Optimizing the performance of an active grid to generate high intensity isotropic free stream turbulence

Abstract

We present an optimized procedure for generating isotropic, homogeneous, high intensity turbulent flows behind an active grid. The double random protocol (R. E. G. Poorte, “On the motion of bubbles in active grid generated turbulent flows,” Ph.D. thesis, University of Twente, 1998 and subsequent works) used for operating the active grid [H. Makita, “Realization of a large-scale turbulence field in a small wind tunnel,” Fluid Dyn. Res. 8, 53 (1991)] is optimized based on the tip speed ratio α ≡Vtip⟨U⟩=2πΩC⟨U⟩, where Vtip is the speed of the active grid winglet at its tip, 2C is the winglet chord length, Ω is the mean winglet rotational speed, and U is the mean flow speed.
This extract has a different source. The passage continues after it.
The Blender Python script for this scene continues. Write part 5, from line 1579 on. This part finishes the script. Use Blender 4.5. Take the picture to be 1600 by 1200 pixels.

A systematic assessment of the resulting turbulent flow is carried out using both hot-wire anemometry (single point and two point) and particle image velocimetry (PIV). It is shown that just using the double random protocol does not guarantee an isotropic flow, and the tip speed ratio of the active grid elements is also important to achieve isotropy. Too high a tip speed ratio, however, results in decreased turbulence intensities. Optimal values of the tip speed ratio, given the trade-off between isotropy and turbulence intensity, are given for the double random protocol. Furthermore, our measurements clearly show that conclusions about the structure and isotropy of active-grid turbulence cannot be based on single-point measurements alone; at the least, two-point or multi-point PIV measurements are essential to evaluate the performance of active grids. This is supported by observing the behavior of longitudinal and transverse correlation functions along the arbitrary directions and the convergence of proper orthogonal decomposition reconstructions to the true value. Interestingly, a simpler test based on the ratio of longitudinal to transverse turbulence intensities appears more robust than the one based on single-point correlations.